Drawing Company DividendsIn our previous blog, Drawing money from your Company: Wages, we covered the advantages and disadvantages of adding yourself to the payroll of your limited company. In this blog we will be covering the alternative method, which is paying yourself a dividend.


The main advantage of drawing a dividend is that they are taxed at a lower rate than wages. The basic rate of tax for dividends is 7.5% while other income is taxed at 20%. For the higher rates of income this increases to 32.5% and 38.1% while other income goes up to 40% and 45%.

There is also an additional 0% tax band of £5,000 for dividends. This is not to be confused with an allowance though. Where your regular personal tax free allowance does not count towards your basic rate band income, this £5,000 does.
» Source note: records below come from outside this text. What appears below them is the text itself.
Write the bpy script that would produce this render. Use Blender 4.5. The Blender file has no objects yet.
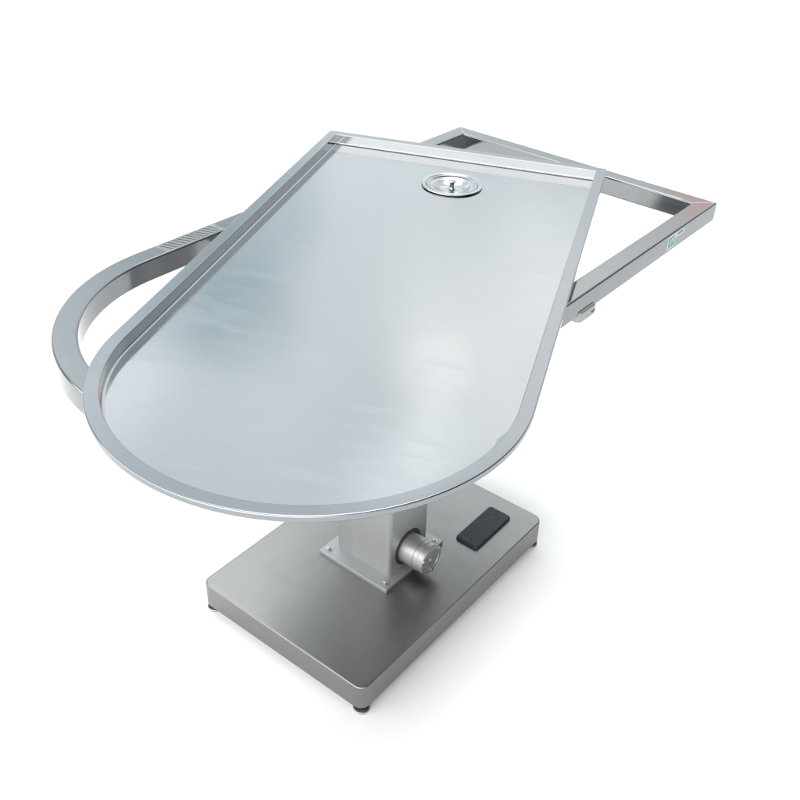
import bpy, bmesh, math, random
from math import sin, cos, pi, radians, sqrt
from mathutils import Vector, Matrix

random.seed(4)
S = bpy.context.scene
C = S.collection

# ------------------------------------------------------------------ materials
def new_mat(name):
    m = bpy.data.materials.new(name)
    m.use_nodes = True
    nt = m.node_tree
    return m, nt, nt.nodes['Principled BSDF']

def noise(nt, scale, vec_scale=(1, 1, 1), detail=4.0, rot=(0, 0, 0)):
    tc = nt.nodes.new('ShaderNodeTexCoord')
    mp = nt.nodes.new('ShaderNodeMapping')
    mp.inputs['Scale'].default_value = vec_scale
    mp.inputs['Rotation'].default_value = rot
    n = nt.nodes.new('ShaderNodeTexNoise')
    n.inputs['Scale'].default_value = scale
    n.inputs['Detail'].default_value = detail
    nt.links.new(tc.outputs['Object'], mp.inputs['Vector'])
    nt.links.new(mp.outputs['Vector'], n.inputs['Vector'])
    return n.outputs['Fac']

def maprange(nt, src, a, b, lo=0.0, hi=1.0, smooth=False):
    r = nt.nodes.new('ShaderNodeMapRange')
    if smooth:
        r.interpolation_type = 'SMOOTHSTEP'
    r.inputs['From Min'].default_value = lo
    r.inputs['From Max'].default_value = hi
    r.inputs['To Min'].default_value = a
    r.inputs['To Max'].default_value = b
    nt.links.new(src, r.inputs['Value'])
    return r.outputs['Result']

def steel(name, col, r0, r1, grain=(1, 60, 1), grain_rot=(0, 0, 0), bump=0.02, tint=0.06):
    """stainless steel: long fine grain, roughness that wanders, faint smears"""
    m, nt, p = new_mat(name)
    p.inputs['Metallic'].default_value = 1.0
    smear = noise(nt, 3.0, (1, 1, 1), 5)
    wipe = noise(nt, 9.0, (1, 3.5, 1), 8, (0, 0, .9))
    ad = nt.nodes.new('ShaderNodeMath'); ad.operation = 'ADD'
    nt.links.new(maprange(nt, smear, r0, r1, .3, .7), ad.inputs[0])
    nt.links.new(maprange(nt, wipe, 0, .05, .48, .66, True), ad.inputs[1])
    nt.links.new(ad.outputs[0], p.inputs['Roughness'])
    g = noise(nt, 14.0, grain, 6, grain_rot)
    mix = nt.nodes.new('ShaderNodeMix'); mix.data_type = 'RGBA'
    mix.inputs[6].default_value = tuple(c * (1 - tint) for c in col) + (1,)
    mix.inputs[7].default_value = tuple(min(1, c * (1 + tint)) for c in col) + (1,)
    nt.links.new(g, mix.inputs[0])
    nt.links.new(mix.outputs[2], p.inputs['Base Color'])
    b = nt.nodes.new('ShaderNodeBump')
    b.inputs['Strength'].default_value = bump
    b.inputs['Distance'].default_value = 0.002
    nt.links.new(g, b.inputs['Height'])
    nt.links.new(b.outputs['Normal'], p.inputs['Normal'])
    return m

M_TRAY = steel('satin_steel', (.36, .371, .382), .06, .15, (1.5, 40, 1), (0, 0, .4), .012, .035)
M_FRAME = steel('polished_steel', (.235, .241, .247), .07, .15, (60, 2, 60), (0, 0, 0), .012, .04)
M_RIM = steel('rim_steel', (.265, .277, .29), .10, .17, (30, 30, 30), (0, 0, 0), .01, .04)
M_BASE = steel('brushed_steel', (.24, .237, .233), .285, .37, (70, 1.2, 70), (0, 0, 0), .05, .12)
M_BOLT = steel('bolt_steel', (.42, .42, .43), .29, .4)
M_DRAIN = steel('bright_steel', (.40, .41, .42), .10, .18, (8, 8, 8), (0, 0, 0), .01, .03)

# tube top near the bend: fine slanted bump ripples in the polished face
def ripple_steel():
    m = M_FRAME.copy(); m.name = 'polished_steel_rippled'
    nt = m.node_tree; p = nt.nodes['Principled BSDF']
    old = p.inputs['Normal'].links[0].from_node
    tc = nt.nodes.new('ShaderNodeTexCoord')
    sep = nt.nodes.new('ShaderNodeSeparateXYZ')
    nt.links.new(tc.outputs['Object'], sep.inputs[0])
    def math_(op, a, b=None):
        n = nt.nodes.new('ShaderNodeMath'); n.operation = op
        for i, v in enumerate((a, b)):
            if v is None: continue
            if isinstance(v, (int, float)): n.inputs[i].default_value = v
            else: nt.links.new(v, n.inputs[i])
        return n.outputs[0]
    ph = math_('ADD', math_('MULTIPLY', sep.outputs['Y'], 2 * pi / RIP['pitch']),
               math_('MULTIPLY', sep.outputs['X'], RIP['slant']))
    w = math_('SINE', ph)
    m1 = maprange(nt, sep.outputs['Y'], 0, 1, RIP['y0'], RIP['y0'] + .02, True)
    m2 = maprange(nt, sep.outputs['Y'], 1, 0, RIP['y1'] - .02, RIP['y1'], True)
    m3 = math_('MULTIPLY', maprange(nt, sep.outputs['X'], 1, 0, -.3105, -.3085, True), maprange(nt, sep.outputs['X'], 0, 1, -.3390, -.3370, True))
    m4 = maprange(nt, sep.outputs['Z'], 0, 1, -.0012, -.0004, True)
    h = math_('MULTIPLY', math_('MULTIPLY', math_('MULTIPLY', w, m4), m1), math_('MULTIPLY', m2, m3))
    b = nt.nodes.new('ShaderNodeBump')
    b.inputs['Strength'].default_value = 1.0
    b.inputs['Distance'].default_value = RIP['amp']
    nt.links.new(h, b.inputs['Height'])
    nt.links.new(old.outputs['Normal'], b.inputs['Normal'])
    nt.links.new(b.outputs['Normal'], p.inputs['Normal'])
    return m

def plain(name, col, rough, metallic=0.0, spec=.5):
    m, nt, p = new_mat(name)
    p.inputs['Base Color'].default_value = tuple(col) + (1,)
    p.inputs['Metallic'].default_value = metallic
    p.inputs['Specular IOR Level'].default_value = spec
    n = noise(nt, 90.0, (1, 1, 1), 3)
    nt.links.new(maprange(nt, n, rough * .85, min(1, rough * 1.15), .3, .7), p.inputs['Roughness'])
    return m

def aluminium():
    m, nt, p = new_mat('anodised_aluminium')
    p.inputs['Base Color'].default_value = (.37, .385, .39, 1)
    p.inputs['Metallic'].default_value = .75
    n = noise(nt, 40.0, (60, 60, 1), 3)
    nt.links.new(maprange(nt, n, .38, .52, .3, .7), p.inputs['Roughness'])
    b = nt.nodes.new('ShaderNodeBump'); b.inputs['Strength'].default_value = .04; b.inputs['Distance'].default_value = .001
    nt.links.new(n, b.inputs['Height']); nt.links.new(b.outputs['Normal'], p.inputs['Normal'])
    return m

M_ALU = aluminium()
M_MOTOR = plain('grey_cast_metal', (.32, .33, .325), .38, .7)
M_DARK = plain('dark_hollow', (.02, .02, .022), .6)
M_RUBBER = plain('black_rubber', (.018, .022, .03), .55, 0, .35)
M_LABEL = plain('label_white', (.46, .50, .50), .4)
M_TEAL = plain('label_teal', (.07, .26, .28), .4)
M_INK = plain('label_ink', (.10, .10, .11), .5)

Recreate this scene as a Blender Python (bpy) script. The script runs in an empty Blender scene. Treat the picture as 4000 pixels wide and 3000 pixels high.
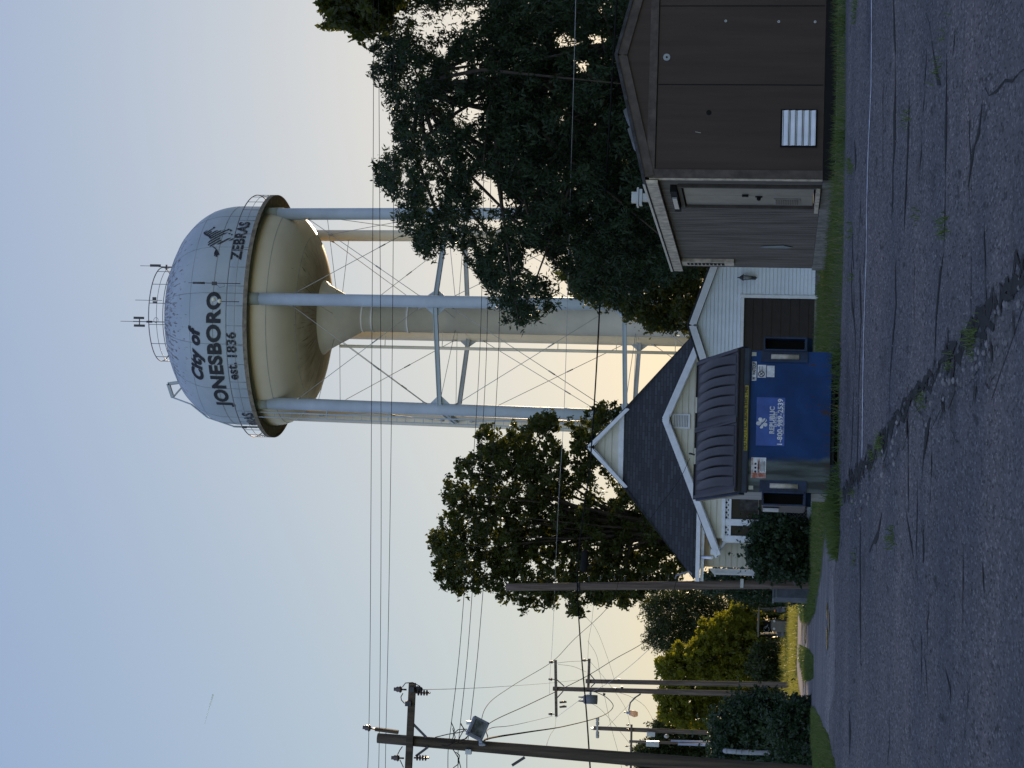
import bpy, bmesh, math, random
import numpy as np
from mathutils import Vector, Matrix
random.seed(7); rng = np.random.default_rng(7)
R_ = math.radians
S = bpy.context.scene
# ------------------------------------------------------------------ camera
FPX, PITCH, ROLL = 8092.0, math.atan(1040/8092.0), 0.023
EYE = Vector((0, 0, 1.6))
Rv = Vector((1, 0, 0)); Fv = Vector((0, math.cos(PITCH), math.sin(PITCH))); Uv = Vector((0, -math.sin(PITCH), math.cos(PITCH)))
cam = bpy.data.cameras.new('camera'); cam_o = bpy.data.objects.new('camera', cam); S.collection.objects.link(cam_o)
cx = Rv*math.sin(ROLL) - Uv*math.cos(ROLL); cy = Rv*math.cos(ROLL) + Uv*math.sin(ROLL); cz = -Fv
M = Matrix((cx, cy, cz)).transposed().to_4x4(); M.translation = EYE
cam_o.matrix_world = M
cam.sensor_fit = 'HORIZONTAL'; cam.sensor_width = 36; cam.lens = FPX/4000*36
cam.clip_start = .1; cam.clip_end = 30000
S.camera = cam_o
def ray(V, y):                      # photograph pixel (the photograph is turned on its side) -> direction
    du = (3000-y)-1500.0; dv = V-2000.0
    a = du*math.cos(ROLL)+dv*math.sin(ROLL); b = -du*math.sin(ROLL)+dv*math.cos(ROLL)
    return Fv*FPX + Rv*a - Uv*b
def P(V, y, d):                     # point seen there, d metres away
    r = ray(V, y); return EYE + r*(d/r.y)
def proj(p):
    q = p-EYE; f = q.dot(Fv); a = q.dot(Rv)/f*FPX; b = -q.dot(Uv)/f*FPX
    du = a*math.cos(ROLL)-b*math.sin(ROLL); dv = a*math.sin(ROLL)+b*math.cos(ROLL)
    return (dv+2000, 1500-du)
ZP = [(-400, 0), (8, 0), (14, .12), (20, .5), (24, .74), (26, .82), (30, .84), (34, .8), (45, .65), (60, .5), (70, .35), (100, .25), (150, .2), (6000, .2)]
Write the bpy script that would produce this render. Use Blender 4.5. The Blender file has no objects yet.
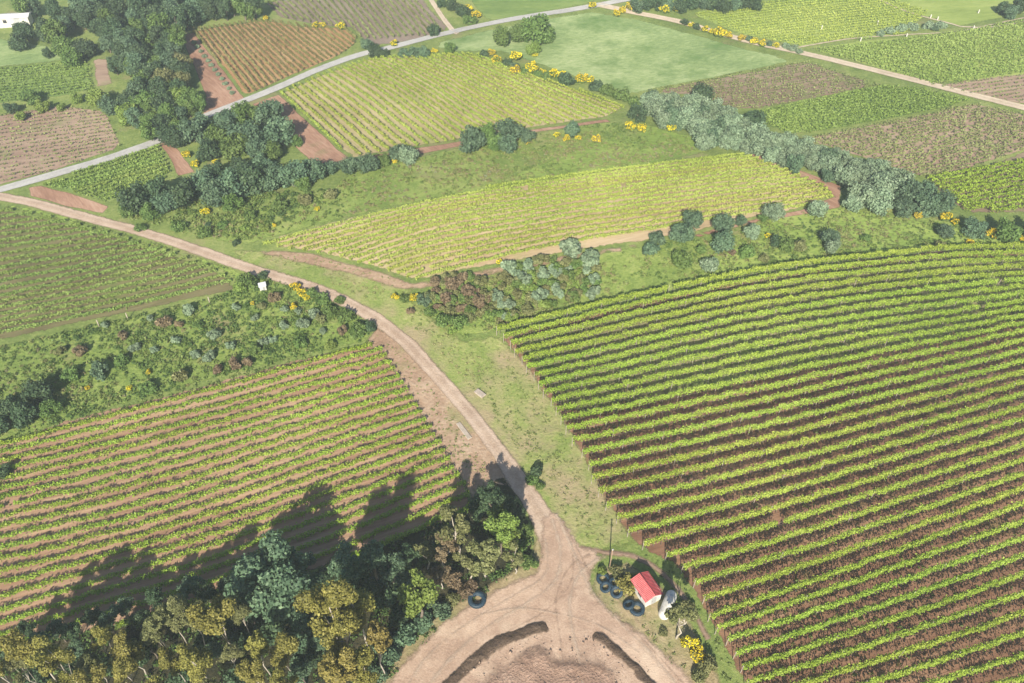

Therefore, if after other income you have £15,000 left in your basic rate band and earn £20,000 of dividend income, £5,000 will be tax free, £10,000 will be charged at the basic rate and the remaining £5,000 will be charged at the higher rate.

Please note that from the 1st of April 2018, the 0% tax band will be reduced to £2,000 per year.


The main disadvantage of using dividends is that they are not seen as an expense, therefore they will not reduce your profit or corporate tax bill in the same way wages will. You will also have to register for self assessment and complete income tax returns for your dividend income each year. This makes you responsible for your own tax while with wages the company will pay your tax on your behalf. You may even have to make payments on account depending on the amount of tax due.

Another disadvantage is that as no NICs are paid on dividend income, your state pension and other benefits may be affected if you only pay yourself through dividend. Finally, if other people have shares in your company they will also have to be paid a dividend amount proportional to the shares they own. For example, if they own fifty percent of the company they will have to be given the same amount as you if you own the other fifty percent.

Which method works best?

As both wages and dividends have their advantages and disadvantages, it is difficult to say one is better than the other. Normally a combination of both yields the greatest tax savings depending on your self-assessment situation.

Pre-April 2016 dividends

Dividends drawn before the beginning of the 2016-17 tax year were treated differently for self-assessment. They were taxed at 10% then 32.5% and 37.5%, however they were treated as being taxed at source at 10%. This meant that is you had £900 of dividend income it would count as £1,000 with 10% tax deducted.

This way was changed due to the disproportionate tax savings that made forming a limited company substantially more tax efficient than being a sole-trader. Now the two are a lot more in line in terms of tax.